*Dataset excerpt:*
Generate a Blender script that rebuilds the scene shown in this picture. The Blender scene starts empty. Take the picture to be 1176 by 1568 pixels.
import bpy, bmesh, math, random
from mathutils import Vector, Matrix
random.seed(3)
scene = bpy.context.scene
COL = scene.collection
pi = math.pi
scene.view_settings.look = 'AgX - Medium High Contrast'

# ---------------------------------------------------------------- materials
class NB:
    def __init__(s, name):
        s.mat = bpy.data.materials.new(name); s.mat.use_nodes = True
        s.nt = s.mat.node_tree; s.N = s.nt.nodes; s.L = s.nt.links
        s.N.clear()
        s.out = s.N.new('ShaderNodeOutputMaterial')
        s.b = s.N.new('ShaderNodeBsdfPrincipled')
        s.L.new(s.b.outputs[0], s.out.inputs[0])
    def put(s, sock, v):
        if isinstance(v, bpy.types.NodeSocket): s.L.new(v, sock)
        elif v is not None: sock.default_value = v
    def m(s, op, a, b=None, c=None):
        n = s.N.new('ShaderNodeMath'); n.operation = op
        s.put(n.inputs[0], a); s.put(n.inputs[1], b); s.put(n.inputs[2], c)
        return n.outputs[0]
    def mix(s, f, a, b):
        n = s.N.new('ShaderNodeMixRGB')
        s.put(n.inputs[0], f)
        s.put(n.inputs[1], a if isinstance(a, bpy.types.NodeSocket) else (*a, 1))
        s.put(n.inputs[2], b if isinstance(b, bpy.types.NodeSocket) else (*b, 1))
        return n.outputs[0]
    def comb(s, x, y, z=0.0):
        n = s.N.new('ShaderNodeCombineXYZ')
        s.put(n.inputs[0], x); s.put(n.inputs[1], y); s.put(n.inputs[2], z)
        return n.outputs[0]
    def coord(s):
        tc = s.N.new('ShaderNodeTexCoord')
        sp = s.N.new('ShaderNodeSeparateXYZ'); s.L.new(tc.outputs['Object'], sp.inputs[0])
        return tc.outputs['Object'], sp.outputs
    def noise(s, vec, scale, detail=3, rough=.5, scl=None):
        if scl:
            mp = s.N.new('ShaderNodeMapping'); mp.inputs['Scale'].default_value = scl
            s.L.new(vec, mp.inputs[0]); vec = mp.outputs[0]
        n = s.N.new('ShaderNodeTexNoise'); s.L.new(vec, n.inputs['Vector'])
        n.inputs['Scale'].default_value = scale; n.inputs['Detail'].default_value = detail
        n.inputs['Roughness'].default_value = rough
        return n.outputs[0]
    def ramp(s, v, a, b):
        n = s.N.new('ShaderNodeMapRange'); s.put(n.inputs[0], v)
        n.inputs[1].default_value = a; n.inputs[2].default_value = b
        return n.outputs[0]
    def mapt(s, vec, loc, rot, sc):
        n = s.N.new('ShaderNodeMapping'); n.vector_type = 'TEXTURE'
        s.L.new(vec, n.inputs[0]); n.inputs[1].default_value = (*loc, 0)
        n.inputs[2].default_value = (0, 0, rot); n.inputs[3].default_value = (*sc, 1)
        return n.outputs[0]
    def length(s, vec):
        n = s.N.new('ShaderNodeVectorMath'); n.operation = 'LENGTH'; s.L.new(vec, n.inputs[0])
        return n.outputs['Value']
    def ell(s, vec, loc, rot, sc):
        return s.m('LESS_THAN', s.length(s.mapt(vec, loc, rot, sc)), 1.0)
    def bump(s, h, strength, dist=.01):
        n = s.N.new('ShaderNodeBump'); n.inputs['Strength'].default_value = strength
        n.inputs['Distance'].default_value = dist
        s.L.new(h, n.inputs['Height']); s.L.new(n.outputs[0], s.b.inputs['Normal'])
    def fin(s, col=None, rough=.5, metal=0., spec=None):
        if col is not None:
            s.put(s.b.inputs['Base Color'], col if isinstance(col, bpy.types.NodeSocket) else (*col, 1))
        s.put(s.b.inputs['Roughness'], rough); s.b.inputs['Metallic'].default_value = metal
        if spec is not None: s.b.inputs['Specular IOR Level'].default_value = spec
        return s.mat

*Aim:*
Quote the listing in full, please, keeping every line exact.

*Full output:*
Generate a Blender script that rebuilds the scene shown in this picture. The Blender scene starts empty. Take the picture to be 1176 by 1568 pixels.
import bpy, bmesh, math, random
from mathutils import Vector, Matrix
random.seed(3)
scene = bpy.context.scene
COL = scene.collection
pi = math.pi
scene.view_settings.look = 'AgX - Medium High Contrast'

# ---------------------------------------------------------------- materials
class NB:
    def __init__(s, name):
        s.mat = bpy.data.materials.new(name); s.mat.use_nodes = True
        s.nt = s.mat.node_tree; s.N = s.nt.nodes; s.L = s.nt.links
        s.N.clear()
        s.out = s.N.new('ShaderNodeOutputMaterial')
        s.b = s.N.new('ShaderNodeBsdfPrincipled')
        s.L.new(s.b.outputs[0], s.out.inputs[0])
    def put(s, sock, v):
        if isinstance(v, bpy.types.NodeSocket): s.L.new(v, sock)
        elif v is not None: sock.default_value = v
    def m(s, op, a, b=None, c=None):
        n = s.N.new('ShaderNodeMath'); n.operation = op
        s.put(n.inputs[0], a); s.put(n.inputs[1], b); s.put(n.inputs[2], c)
        return n.outputs[0]
    def mix(s, f, a, b):
        n = s.N.new('ShaderNodeMixRGB')
        s.put(n.inputs[0], f)
        s.put(n.inputs[1], a if isinstance(a, bpy.types.NodeSocket) else (*a, 1))
        s.put(n.inputs[2], b if isinstance(b, bpy.types.NodeSocket) else (*b, 1))
        return n.outputs[0]
    def comb(s, x, y, z=0.0):
        n = s.N.new('ShaderNodeCombineXYZ')
        s.put(n.inputs[0], x); s.put(n.inputs[1], y); s.put(n.inputs[2], z)
        return n.outputs[0]
    def coord(s):
        tc = s.N.new('ShaderNodeTexCoord')
        sp = s.N.new('ShaderNodeSeparateXYZ'); s.L.new(tc.outputs['Object'], sp.inputs[0])
        return tc.outputs['Object'], sp.outputs
    def noise(s, vec, scale, detail=3, rough=.5, scl=None):
        if scl:
            mp = s.N.new('ShaderNodeMapping'); mp.inputs['Scale'].default_value = scl
            s.L.new(vec, mp.inputs[0]); vec = mp.outputs[0]
        n = s.N.new('ShaderNodeTexNoise'); s.L.new(vec, n.inputs['Vector'])
        n.inputs['Scale'].default_value = scale; n.inputs['Detail'].default_value = detail
        n.inputs['Roughness'].default_value = rough
        return n.outputs[0]
    def ramp(s, v, a, b):
        n = s.N.new('ShaderNodeMapRange'); s.put(n.inputs[0], v)
        n.inputs[1].default_value = a; n.inputs[2].default_value = b
        return n.outputs[0]
    def mapt(s, vec, loc, rot, sc):
        n = s.N.new('ShaderNodeMapping'); n.vector_type = 'TEXTURE'
        s.L.new(vec, n.inputs[0]); n.inputs[1].default_value = (*loc, 0)
        n.inputs[2].default_value = (0, 0, rot); n.inputs[3].default_value = (*sc, 1)
        return n.outputs[0]
    def length(s, vec):
        n = s.N.new('ShaderNodeVectorMath'); n.operation = 'LENGTH'; s.L.new(vec, n.inputs[0])
        return n.outputs['Value']
    def ell(s, vec, loc, rot, sc):
        return s.m('LESS_THAN', s.length(s.mapt(vec, loc, rot, sc)), 1.0)
    def bump(s, h, strength, dist=.01):
        n = s.N.new('ShaderNodeBump'); n.inputs['Strength'].default_value = strength
        n.inputs['Distance'].default_value = dist
        s.L.new(h, n.inputs['Height']); s.L.new(n.outputs[0], s.b.inputs['Normal'])
    def fin(s, col=None, rough=.5, metal=0., spec=None):
        if col is not None:
            s.put(s.b.inputs['Base Color'], col if isinstance(col, bpy.types.NodeSocket) else (*col, 1))
        s.put(s.b.inputs['Roughness'], rough); s.b.inputs['Metallic'].default_value = metal
        if spec is not None: s.b.inputs['Specular IOR Level'].default_value = spec
        return s.mat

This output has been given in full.